* start *

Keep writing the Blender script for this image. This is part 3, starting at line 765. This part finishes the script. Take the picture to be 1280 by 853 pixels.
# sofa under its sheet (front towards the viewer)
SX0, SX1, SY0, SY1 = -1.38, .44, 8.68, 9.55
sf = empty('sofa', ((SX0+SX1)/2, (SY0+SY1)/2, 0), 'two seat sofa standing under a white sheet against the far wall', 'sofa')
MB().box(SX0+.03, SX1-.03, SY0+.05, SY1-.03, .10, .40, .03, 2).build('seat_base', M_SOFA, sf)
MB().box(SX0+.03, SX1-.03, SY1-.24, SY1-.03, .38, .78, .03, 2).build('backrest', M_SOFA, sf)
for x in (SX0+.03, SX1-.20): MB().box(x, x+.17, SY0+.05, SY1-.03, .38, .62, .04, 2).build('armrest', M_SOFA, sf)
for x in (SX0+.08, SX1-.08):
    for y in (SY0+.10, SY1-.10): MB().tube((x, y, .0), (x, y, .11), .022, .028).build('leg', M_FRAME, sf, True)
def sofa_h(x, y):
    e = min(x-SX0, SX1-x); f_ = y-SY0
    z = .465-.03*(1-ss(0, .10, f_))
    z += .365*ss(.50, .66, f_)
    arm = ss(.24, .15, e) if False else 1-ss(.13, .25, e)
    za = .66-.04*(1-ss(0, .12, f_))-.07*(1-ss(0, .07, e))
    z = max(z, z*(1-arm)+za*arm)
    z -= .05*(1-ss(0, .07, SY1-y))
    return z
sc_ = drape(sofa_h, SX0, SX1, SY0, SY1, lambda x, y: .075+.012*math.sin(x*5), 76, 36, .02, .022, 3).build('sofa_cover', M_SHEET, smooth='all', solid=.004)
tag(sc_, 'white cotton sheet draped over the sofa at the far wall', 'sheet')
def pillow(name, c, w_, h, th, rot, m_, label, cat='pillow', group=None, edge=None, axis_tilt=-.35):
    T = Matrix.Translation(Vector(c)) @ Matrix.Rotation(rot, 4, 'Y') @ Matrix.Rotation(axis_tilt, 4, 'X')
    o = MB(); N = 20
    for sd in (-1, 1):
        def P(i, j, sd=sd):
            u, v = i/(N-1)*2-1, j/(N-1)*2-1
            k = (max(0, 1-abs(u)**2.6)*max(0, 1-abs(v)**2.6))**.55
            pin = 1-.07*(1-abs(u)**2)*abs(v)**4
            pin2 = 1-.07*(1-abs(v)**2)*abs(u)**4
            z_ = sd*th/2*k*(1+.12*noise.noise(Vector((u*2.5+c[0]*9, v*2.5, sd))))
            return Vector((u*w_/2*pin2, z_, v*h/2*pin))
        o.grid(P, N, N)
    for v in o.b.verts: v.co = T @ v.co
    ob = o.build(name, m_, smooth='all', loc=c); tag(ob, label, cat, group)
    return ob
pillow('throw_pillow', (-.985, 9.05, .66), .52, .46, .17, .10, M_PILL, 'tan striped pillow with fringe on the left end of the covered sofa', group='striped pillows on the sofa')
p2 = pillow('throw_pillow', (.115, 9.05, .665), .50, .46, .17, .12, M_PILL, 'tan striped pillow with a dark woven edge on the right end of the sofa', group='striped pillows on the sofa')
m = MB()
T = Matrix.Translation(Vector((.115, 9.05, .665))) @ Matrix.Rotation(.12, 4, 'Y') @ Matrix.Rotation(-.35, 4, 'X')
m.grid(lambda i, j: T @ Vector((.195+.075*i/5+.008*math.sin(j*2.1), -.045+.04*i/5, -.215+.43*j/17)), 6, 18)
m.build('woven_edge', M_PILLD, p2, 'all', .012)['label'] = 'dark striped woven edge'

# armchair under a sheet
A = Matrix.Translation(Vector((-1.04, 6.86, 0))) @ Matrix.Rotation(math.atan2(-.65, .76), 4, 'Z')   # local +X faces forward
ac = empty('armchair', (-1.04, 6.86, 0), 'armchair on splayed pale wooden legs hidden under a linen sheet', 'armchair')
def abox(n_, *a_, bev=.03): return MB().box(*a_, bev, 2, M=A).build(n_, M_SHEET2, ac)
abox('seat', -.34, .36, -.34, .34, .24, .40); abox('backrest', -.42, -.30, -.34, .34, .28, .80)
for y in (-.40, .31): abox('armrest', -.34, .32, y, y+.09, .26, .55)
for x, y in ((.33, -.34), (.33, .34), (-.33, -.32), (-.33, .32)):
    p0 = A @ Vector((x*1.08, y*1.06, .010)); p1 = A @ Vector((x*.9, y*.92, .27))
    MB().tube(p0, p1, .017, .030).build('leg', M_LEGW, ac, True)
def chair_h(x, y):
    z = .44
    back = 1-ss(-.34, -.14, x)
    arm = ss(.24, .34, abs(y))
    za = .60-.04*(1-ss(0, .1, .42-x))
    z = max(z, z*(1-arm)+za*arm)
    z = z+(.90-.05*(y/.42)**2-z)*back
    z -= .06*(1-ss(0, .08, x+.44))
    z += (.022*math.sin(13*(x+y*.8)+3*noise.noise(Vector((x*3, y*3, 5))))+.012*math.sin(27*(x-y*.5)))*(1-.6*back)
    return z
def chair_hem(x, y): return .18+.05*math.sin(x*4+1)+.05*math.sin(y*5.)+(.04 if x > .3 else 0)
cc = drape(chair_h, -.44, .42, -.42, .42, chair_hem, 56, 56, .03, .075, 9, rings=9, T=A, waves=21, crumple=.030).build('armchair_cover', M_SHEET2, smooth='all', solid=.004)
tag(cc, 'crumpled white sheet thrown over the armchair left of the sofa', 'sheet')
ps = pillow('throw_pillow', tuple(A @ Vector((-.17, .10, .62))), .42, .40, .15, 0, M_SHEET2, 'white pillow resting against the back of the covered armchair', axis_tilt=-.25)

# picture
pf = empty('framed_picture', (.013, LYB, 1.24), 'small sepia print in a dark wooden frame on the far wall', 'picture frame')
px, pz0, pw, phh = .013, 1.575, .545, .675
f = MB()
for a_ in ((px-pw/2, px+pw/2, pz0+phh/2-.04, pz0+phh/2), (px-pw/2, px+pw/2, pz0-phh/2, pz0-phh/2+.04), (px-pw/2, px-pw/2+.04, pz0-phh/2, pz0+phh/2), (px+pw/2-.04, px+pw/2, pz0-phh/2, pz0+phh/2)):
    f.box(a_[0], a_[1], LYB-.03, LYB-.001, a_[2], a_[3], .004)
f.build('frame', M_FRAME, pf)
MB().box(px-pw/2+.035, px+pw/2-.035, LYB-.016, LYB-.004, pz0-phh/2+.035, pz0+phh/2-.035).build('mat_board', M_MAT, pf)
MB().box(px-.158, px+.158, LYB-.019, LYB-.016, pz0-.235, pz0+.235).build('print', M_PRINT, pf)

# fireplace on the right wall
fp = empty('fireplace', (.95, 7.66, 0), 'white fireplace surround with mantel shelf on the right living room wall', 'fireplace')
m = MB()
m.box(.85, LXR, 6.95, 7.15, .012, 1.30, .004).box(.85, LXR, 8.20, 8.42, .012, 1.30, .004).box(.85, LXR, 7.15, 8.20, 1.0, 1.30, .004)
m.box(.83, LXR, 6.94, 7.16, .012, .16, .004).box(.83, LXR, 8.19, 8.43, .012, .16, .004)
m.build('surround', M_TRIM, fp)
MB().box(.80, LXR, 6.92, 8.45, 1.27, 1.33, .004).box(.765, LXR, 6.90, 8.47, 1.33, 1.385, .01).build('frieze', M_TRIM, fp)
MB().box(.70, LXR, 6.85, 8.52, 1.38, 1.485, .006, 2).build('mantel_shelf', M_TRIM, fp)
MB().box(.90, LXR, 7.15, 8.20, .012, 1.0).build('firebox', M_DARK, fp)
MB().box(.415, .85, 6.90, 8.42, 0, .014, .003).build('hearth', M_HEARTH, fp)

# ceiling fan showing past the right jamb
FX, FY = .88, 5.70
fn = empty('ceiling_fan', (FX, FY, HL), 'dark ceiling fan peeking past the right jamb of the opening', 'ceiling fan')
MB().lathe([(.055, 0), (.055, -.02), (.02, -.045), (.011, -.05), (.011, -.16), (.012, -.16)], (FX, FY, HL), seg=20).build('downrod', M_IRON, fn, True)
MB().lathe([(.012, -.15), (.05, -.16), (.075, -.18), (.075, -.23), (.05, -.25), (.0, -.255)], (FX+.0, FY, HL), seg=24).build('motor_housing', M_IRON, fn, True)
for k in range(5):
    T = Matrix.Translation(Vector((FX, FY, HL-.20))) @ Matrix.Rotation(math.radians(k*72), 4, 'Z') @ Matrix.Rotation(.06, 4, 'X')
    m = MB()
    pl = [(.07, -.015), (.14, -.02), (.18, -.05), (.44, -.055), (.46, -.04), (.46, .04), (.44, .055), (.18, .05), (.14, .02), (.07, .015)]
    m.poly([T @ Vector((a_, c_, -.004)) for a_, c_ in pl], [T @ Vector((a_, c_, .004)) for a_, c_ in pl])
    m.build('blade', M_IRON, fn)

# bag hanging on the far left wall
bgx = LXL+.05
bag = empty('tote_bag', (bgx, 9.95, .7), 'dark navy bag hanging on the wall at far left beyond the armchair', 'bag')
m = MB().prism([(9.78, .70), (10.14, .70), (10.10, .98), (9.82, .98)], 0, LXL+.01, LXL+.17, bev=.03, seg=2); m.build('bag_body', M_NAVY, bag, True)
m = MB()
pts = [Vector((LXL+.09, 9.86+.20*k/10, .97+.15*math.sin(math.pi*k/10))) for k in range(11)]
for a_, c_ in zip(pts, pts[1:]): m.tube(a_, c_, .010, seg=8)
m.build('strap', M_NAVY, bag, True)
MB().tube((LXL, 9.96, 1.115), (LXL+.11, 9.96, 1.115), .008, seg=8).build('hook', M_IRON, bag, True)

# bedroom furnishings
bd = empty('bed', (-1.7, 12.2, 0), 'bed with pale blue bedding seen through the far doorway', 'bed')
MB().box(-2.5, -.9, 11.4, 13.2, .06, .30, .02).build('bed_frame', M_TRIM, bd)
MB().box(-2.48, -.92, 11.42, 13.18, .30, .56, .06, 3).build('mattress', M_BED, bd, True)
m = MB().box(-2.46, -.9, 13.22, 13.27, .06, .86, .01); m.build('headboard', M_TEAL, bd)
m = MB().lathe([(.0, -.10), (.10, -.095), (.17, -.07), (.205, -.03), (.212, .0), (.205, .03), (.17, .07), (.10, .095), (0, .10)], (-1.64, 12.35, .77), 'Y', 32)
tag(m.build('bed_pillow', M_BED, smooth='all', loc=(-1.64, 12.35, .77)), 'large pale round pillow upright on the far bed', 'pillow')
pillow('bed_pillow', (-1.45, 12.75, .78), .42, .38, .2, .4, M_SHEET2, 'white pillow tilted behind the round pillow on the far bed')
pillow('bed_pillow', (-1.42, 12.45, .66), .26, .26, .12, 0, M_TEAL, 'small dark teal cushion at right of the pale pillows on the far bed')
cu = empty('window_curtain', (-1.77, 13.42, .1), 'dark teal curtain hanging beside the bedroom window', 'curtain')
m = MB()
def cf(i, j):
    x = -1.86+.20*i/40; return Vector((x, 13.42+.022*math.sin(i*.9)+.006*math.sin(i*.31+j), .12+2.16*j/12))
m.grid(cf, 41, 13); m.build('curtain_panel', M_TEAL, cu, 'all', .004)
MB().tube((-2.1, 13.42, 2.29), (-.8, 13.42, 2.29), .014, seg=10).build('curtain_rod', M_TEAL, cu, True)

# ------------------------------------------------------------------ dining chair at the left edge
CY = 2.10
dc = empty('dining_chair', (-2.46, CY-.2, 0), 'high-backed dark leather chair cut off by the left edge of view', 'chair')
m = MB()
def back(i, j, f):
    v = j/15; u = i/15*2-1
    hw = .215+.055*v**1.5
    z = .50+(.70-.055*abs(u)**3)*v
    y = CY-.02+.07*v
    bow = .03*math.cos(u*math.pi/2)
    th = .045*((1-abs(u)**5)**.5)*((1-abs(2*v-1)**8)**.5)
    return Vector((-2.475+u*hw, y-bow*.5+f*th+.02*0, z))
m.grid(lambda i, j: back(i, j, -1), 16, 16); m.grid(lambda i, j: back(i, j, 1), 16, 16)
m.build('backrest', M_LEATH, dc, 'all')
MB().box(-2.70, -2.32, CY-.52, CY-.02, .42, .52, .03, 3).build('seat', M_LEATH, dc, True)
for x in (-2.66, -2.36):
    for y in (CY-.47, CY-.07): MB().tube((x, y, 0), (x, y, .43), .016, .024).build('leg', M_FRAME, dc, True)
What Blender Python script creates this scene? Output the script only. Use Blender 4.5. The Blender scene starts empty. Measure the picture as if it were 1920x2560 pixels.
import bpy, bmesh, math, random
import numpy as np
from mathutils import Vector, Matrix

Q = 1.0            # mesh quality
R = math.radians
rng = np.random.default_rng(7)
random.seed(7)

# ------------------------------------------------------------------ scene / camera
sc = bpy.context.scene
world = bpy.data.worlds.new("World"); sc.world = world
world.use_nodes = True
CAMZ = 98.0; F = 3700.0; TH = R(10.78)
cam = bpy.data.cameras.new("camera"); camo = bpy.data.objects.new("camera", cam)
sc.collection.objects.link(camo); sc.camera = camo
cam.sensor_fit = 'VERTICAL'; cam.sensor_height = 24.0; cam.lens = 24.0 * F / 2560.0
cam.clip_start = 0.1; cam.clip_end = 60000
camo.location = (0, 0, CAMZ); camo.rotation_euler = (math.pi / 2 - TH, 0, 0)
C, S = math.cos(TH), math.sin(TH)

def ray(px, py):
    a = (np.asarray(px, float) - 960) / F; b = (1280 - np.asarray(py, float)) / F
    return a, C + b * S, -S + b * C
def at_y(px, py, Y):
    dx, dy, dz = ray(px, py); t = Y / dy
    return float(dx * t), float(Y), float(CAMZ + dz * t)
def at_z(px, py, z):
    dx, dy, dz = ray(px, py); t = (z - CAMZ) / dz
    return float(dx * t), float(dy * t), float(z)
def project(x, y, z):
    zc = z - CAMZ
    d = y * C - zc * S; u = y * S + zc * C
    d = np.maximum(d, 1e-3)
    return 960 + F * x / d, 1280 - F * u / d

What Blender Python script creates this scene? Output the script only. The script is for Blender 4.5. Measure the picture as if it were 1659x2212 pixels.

* end *

* _Aim of the task_:
Everything from the line containing "were 1920x2560 pixels." to the end of the records must be written out exactly; include both of those lines and no others.

* _Exercise output_:
What Blender Python script creates this scene? Output the script only. Use Blender 4.5. The Blender scene starts empty. Measure the picture as if it were 1920x2560 pixels.
import bpy, bmesh, math, random
import numpy as np
from mathutils import Vector, Matrix

Q = 1.0            # mesh quality
R = math.radians
rng = np.random.default_rng(7)
random.seed(7)

# ------------------------------------------------------------------ scene / camera
sc = bpy.context.scene
world = bpy.data.worlds.new("World"); sc.world = world
world.use_nodes = True
CAMZ = 98.0; F = 3700.0; TH = R(10.78)
cam = bpy.data.cameras.new("camera"); camo = bpy.data.objects.new("camera", cam)
sc.collection.objects.link(camo); sc.camera = camo
cam.sensor_fit = 'VERTICAL'; cam.sensor_height = 24.0; cam.lens = 24.0 * F / 2560.0
cam.clip_start = 0.1; cam.clip_end = 60000
camo.location = (0, 0, CAMZ); camo.rotation_euler = (math.pi / 2 - TH, 0, 0)
C, S = math.cos(TH), math.sin(TH)

def ray(px, py):
    a = (np.asarray(px, float) - 960) / F; b = (1280 - np.asarray(py, float)) / F
    return a, C + b * S, -S + b * C
def at_y(px, py, Y):
    dx, dy, dz = ray(px, py); t = Y / dy
    return float(dx * t), float(Y), float(CAMZ + dz * t)
def at_z(px, py, z):
    dx, dy, dz = ray(px, py); t = (z - CAMZ) / dz
    return float(dx * t), float(dy * t), float(z)
def project(x, y, z):
    zc = z - CAMZ
    d = y * C - zc * S; u = y * S + zc * C
    d = np.maximum(d, 1e-3)
    return 960 + F * x / d, 1280 - F * u / d

What Blender Python script creates this scene? Output the script only. The script is for Blender 4.5. Measure the picture as if it were 1659x2212 pixels.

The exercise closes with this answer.